North Korea fired at least one ballistic missile, South Korea's military said, its first such launch in months.
It comes a week before a meeting of APEC leaders, including US President Donald Trump, is due to take place in the South Korean city of Gyeongju.
South Korea's Joint Chiefs of Staff said the "unidentified" missile flew east.
The launch is the nuclear-armed North's first of its kind since South Korean President Lee Jae-myung took office in June.
Mr Trump has said he hopes to meet North Korean leader Kim Jong Un, possibly this year, following several meetings during his first term.
North Korea has said Mr Kim is open to future talks, with caveats that it will not agree to relinquish its nuclear arsenal.
North Korea showed off this month what it called its "most powerful" intercontinental ballistic missile at a military parade attended by top officials from Russia and China.
It added that the strike range of the new Hwasong-20 "knows no bounds".
Mr Kim oversaw in September a test of a solid-fuel engine used for long range nuclear missiles.
State media said it was the ninth and final test of the engine, indicating that a full test-fire of the new ICBM could be conducted in coming months.
North Korea has for years staged test flights of long-range missiles apparently able to reach the continental United States.

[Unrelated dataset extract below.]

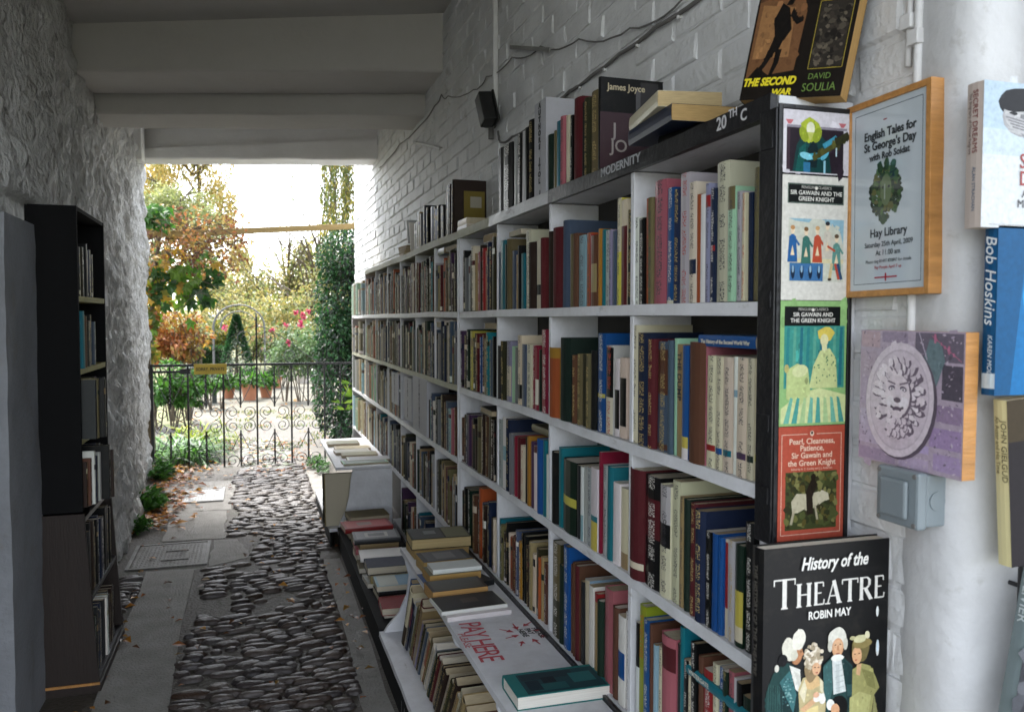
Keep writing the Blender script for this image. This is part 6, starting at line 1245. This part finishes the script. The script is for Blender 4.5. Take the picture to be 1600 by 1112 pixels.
# strap-leaved clumps and wall-foot weeds
def tuft(name, label, pts, n, L, W_, pal, cat='plant', up=1.0, group=None):
    c = Vector(pts[0]); o = MB()
    for (x, y) in pts:
        for i in range(n):
            a = R(0,6.28); el = R(.25,1.1)*up; d = Vector((math.cos(a),math.sin(a),el)).normalized(); l = L*R(.6,1.2); p = Vector((x+R(-.06,.06),y+R(-.06,.06),G+.0)); s_ = d.cross(Vector((0,0,1))).normalized()*W_/2
            o.cur = lc(pal, p*3+Vector((a,0,0)), 2); q1 = p+d*l*.5; q2 = q1+Vector((d.x,d.y,d.z-.55)).normalized()*l*.35; q3 = q2+Vector((d.x,d.y,-1.1)).normalized()*l*.3
            o.add([p-s_*.5,p+s_*.5,q1+s_,q1-s_,q2+s_*.8,q2-s_*.8,q3], [(0,1,2,3),(3,2,4,5),(5,4,6)])
    o.v = [tuple(Vector(v)-Vector((c[0],c[1],G))) for v in o.v]; e_ = o.build(name, M_LEAF, M=Matrix.Translation((c[0],c[1],G))); tag(e_, label, cat, group); return e_
tuft('strap_leaf_plant', 'mound of bright green strap leaves just beyond the gate hinge', [(-.98+R(0,.42),9.05+R(0,.9)) for _ in range(16)], 40, .42, .022, GREEN+['6fae3a','5a9a2c'])
tuft('strap_leaf_plant', 'yellow green arching strap plant beside the path beyond the gate', [(-.62+R(-.1,.12),10.4+R(-.3,.3)) for _ in range(5)], 26, .5, .026, ['8a9a34','6f8a2a','a0a23c'])
def weeds(name, label, c, r, n, L, pal):
    b = MB()
    for i in range(n):
        q = rv(); p = Vector((c[0]+q.x*r[0], c[1]+q.y*r[1], G+.02+abs(q.z)*r[2])); b.cur = lc(pal, p, 8); leaf(b, p, Vector((R(.0,1),R(-1,.4),R(-.2,.7))), Vector((R(-.4,.4),R(-.6,.2),1)), L*R(.6,1.3), L*.55)
    for i in range(20): q = rv(); b.cur = lin('3a4a20'); b.tube([(c[0],c[1]+q.y*r[1]*.4,G),(c[0]+q.x*r[0]*.6,c[1]+q.y*r[1],G+r[2]*.6)],.003,4)
    b.v = [tuple(Vector(v)-Vector((c[0],c[1],G))) for v in b.v]; tag(b.build(name, M_LEAF, M=Matrix.Translation((c[0],c[1],G))), label, 'weed')
WG = ['2c5a1c','3a6e26','4a8030','22461a','5a9038']
weeds('wall_weed', 'green weed at the wall foot behind the pale steel plate', (-.80,7.0), (.10,.30,.13), 420, .065, WG); weeds('wall_weed', 'small green weed at the wall foot next to the dark chequered cover', (-.78,6.3), (.07,.15,.07), 150, .05, WG)
weeds('wall_weed', 'leafy weed beside the gate hinge at the end of the rough wall', (-.85,8.35), (.11,.26,.13), 300, .065, WG)
weeds('wall_weed', 'low green weed outside by the gate-end bench', (.60,8.5), (.12,.5,.05), 200, .05, WG)
# fallen leaves: past counting
b = MB(); lp_ = [lin(c) for c in ('9a5a22','b0762c','7a4420','c08a3a','8a6a34','5a3a20')]
def fallen(x, y, L, z=.012):
    b.cur = random.choice(lp_); a = R(0,6.28); leaf(b, Vector((x,y,G+z+R(0,.012))), Vector((math.cos(a),math.sin(a),R(-.1,.25))), Vector((R(-.35,.35),R(-.35,.35),1)), L, L*R(.5,.8), R(.05,.3))
for i in range(420): fallen(random.gauss(-.72,.12), R(6.2,8.9), R(.04,.10), .02)
for i in range(260): fallen(R(-.9,.6), R(8.0,10.5), R(.03,.08), .02)
for i in range(420): fallen(R(-1.2,2.6), R(9.5,16), R(.03,.08), .01)
for i in range(95): fallen(R(-.80,.50), R(2.6,7.8), R(.025,.06), .014)
for i in range(60): fallen(random.choice([random.gauss(-.62,.03),random.gauss(.46,.03)]), R(2.8,6.5), R(.03,.06), .014)
tag(b.build('fallen_leaves', M_LEAF), 'scattered brown and yellow fallen autumn leaves on the ground', 'leaves', kind='stuff')
b = MB()
for i in range(5000):
    x, y = R(-.3,2.4), R(9.5,14); 
    if noise.noise(Vector((x*1.5,y*1.2,3))) < .05: continue
    p = Vector((x,y,G)); b.cur = lc(['4a6a24','5f7a2c','8a8a3c','3a5a1e'], p, 3); leaf(b, p, Vector((R(-.5,.5),R(-.5,.5),1)), rv(), R(.02,.05), .012)
tag(b.build('moss_and_grass', M_LEAF), kind='stuff')
# roses
rb = bpy.data.objects['rose_bush']; b = MB()
for (px, py) in ((463,488),(472,492),(480,487),(476,498),(468,505),(445,508),(470,510),(424,516),(352,512),(448,534),(453,536)):
    p = onY(px+R(-2,2), py, 15.0)
    for k in range(14): b.cur = lin(random.choice(['b03a64','c0507a','983056'])); leaf(b, p+rv()*.025, rv()+Vector((0,-.5,.3)), rv(), .055, .045)
b.T = None; b.v = [tuple(Vector(v)-Vector(rb.location)) for v in b.v]; b.build('blossom', M_LEAF, rb)
# terracotta pots with plants
def pot(px, pt, pb, w_px, label, m=M_TERRA, pal=GREEN, n=260, ph=1.0):
    base = onZ(px, pb, G); k = (-(ROT.transposed() @ base).z)/F; r_ = w_px*k/2; h = (pb-pt)*k; o = empty('plant_pot', (base.x,base.y,G))
    b = MB(); b.lathe([(r_*.70,0),(r_*.92,h*.80),(r_*1.0,h*.80),(r_*1.02,h),(r_*.9,h),(r_*.86,h*.86),(.001,h*.86)], n=22); b.build('pot', m, o, smooth=False)
    b = MB()
    for i in range(n): q = rv(); p = Vector((q.x*r_*1.3, q.y*r_*1.3, h*.9+abs(q.z)*h*1.1*ph)); b.cur = lc(pal, p+Vector(o.location), 4); leaf(b, p, q+rv()*.6, rv()+Vector((0,-.3,.8)), R(.07,.14), R(.03,.06))
    for i in range(7): a = R(0,6.28); b.cur = lin('3a5020'); b.tube([(0,0,h*.8),(r_*.7*math.cos(a),r_*.7*math.sin(a),h*1.5)],.006,4)
    b.build('leaves', M_LEAF, o); tag(o, label, 'plant pot', 'plant pots on the garden court')
pot(357,605,622,21,'terracotta pot smallest of the row, nearest the grey table post'); pot(390,600,625,26,'widest terracotta pot in the middle of the row beyond the gate'); pot(416,602,621,21,'terracotta pot with tilted dark rim at the rose bush end of the row')
pot(432,588,606,18,'terracotta pot half hidden behind the front row of pots'); pot(474,577,598,24,'pale stone plant pot near the rose bush', mat('pale_stone_pot', (.55,.50,.46), .8, .3, 10, .3, 50), ['6a8a44','8a9a54'], 160, .6)
# grey table
tq = onZ(335,630,G); tb_ = empty('garden_table', (tq.x,tq.y,G)); Yt = tq.y; x0 = onY(288,570,Yt).x; x1 = onY(392,570,Yt).x; z1 = onY(335,572,Yt).z; z0 = onY(335,580,Yt).z
M_TBL = mat('grey_green_timber', (.26,.29,.28), .6, .3, 8, .2, 30); I_ = tb_.matrix_basis.inverted()
for i in range(3): b = MB(); b.T = I_; b.box((x0,Yt+.0+.22*i,z1-.03),(x1-.5,Yt+.20+.22*i,z1)); b.build('top_plank', M_TBL, tb_, bevel=.004)
b = MB(); b.T = I_; zs_ = onY(335,597,Yt).z; b.box((x0,Yt-.35,zs_-.04),(x1-.65,Yt-.10,zs_)); b.build('seat_plank', M_TBL, tb_, bevel=.004)
for x in (x0+.35, tq.x): b = MB(); b.T = I_; b.box((x-.04,Yt+.02,G),(x+.04,Yt+.10,z1-.032)); b.build('leg', mat('dark_table_leg', (.02,.025,.024), .6, .2), tb_)
tag(tb_, 'grey green timber garden table with dark leg behind the yellow sign', 'table')
# metal rose arch
ar = empty('rose_arch', (onY(375,560,18).x, 18, G)); b = MB(); b.T = ar.matrix_basis.inverted()
for Y_, nm in ((18.0,0),(18.5,1)):
    xl, xr = onY(333,540,18).x, onY(414,540,18).x; zt, zs_ = onY(375,476,18).z, onY(375,512,18).z; cxm = (xl+xr)/2
    pts = [(xl,Y_,G),(xl,Y_,zs_)]+[(cxm-(xr-xl)/2*math.cos(a*math.pi/14),Y_,zs_+(zt-zs_)*math.sin(a*math.pi/14)) for a in range(1,14)]+[(xr,Y_,zs_),(xr,Y_,G)]; b.tube(pts,.014,6)
    pts = [(cxm-(xr-xl)*.36*math.cos(a*math.pi/14),Y_,zs_+(zt-zs_)*.72*math.sin(a*math.pi/14)) for a in range(0,15)]; b.tube(pts,.010,6)
for a in range(1,14,2): x = cxm-(xr-xl)/2*math.cos(a*math.pi/14); z = zs_+(zt-zs_)*math.sin(a*math.pi/14); b.tube([(x,18,z),(x,18.5,z)],.008,5)
b.build('hoops', mat('grey_arch_metal', (.11,.11,.11), .5, .2), ar); tag(ar, 'slender grey metal rose arch over the conifer in the garden', 'arch')
# ------------------------------------------------------------------ lettering becomes plain mesh
bpy.context.view_layer.update(); dg = bpy.context.evaluated_depsgraph_get()
for o in TEXTS:
    me = bpy.data.meshes.new_from_object(o.evaluated_get(dg)); me.name = o.name; n = bpy.data.objects.new('tmp', me); COL.objects.link(n)
    n.parent = o.parent; n.matrix_basis = o.matrix_basis.copy(); nm = o.name; bpy.data.objects.remove(o); n.name = nm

It has also rolled out solid-fuel variants that are easier to mobilise, conceal and launch rapidly compared with liquid-fuel missiles.
The United States demand that Mr Kim give up his banned weapons has long been a sticking point between the two countries, with North Korea under successive rafts of UN sanctions over its nuclear and missile programmes.
North Korea has repeatedly stated this year that it has no intention of giving them up.
But North Korea has also recently indicated a fresh openness to talks with the United States.
Mr Kim met Mr Trump three times for high-profile summits during the US leader's first term, before talks collapsed in Hanoi in 2019 over what concessions North Korea was prepared to make on its atomic weapons.
Mr Kim in September said he had "fond memories" of Mr Trump and was open to another meeting.
"If the United States discards its delusional obsession with denuclearisation and, based on recognising reality, truly wishes for peaceful coexistence with us, then there is no reason we cannot meet it," state media quoted him as saying.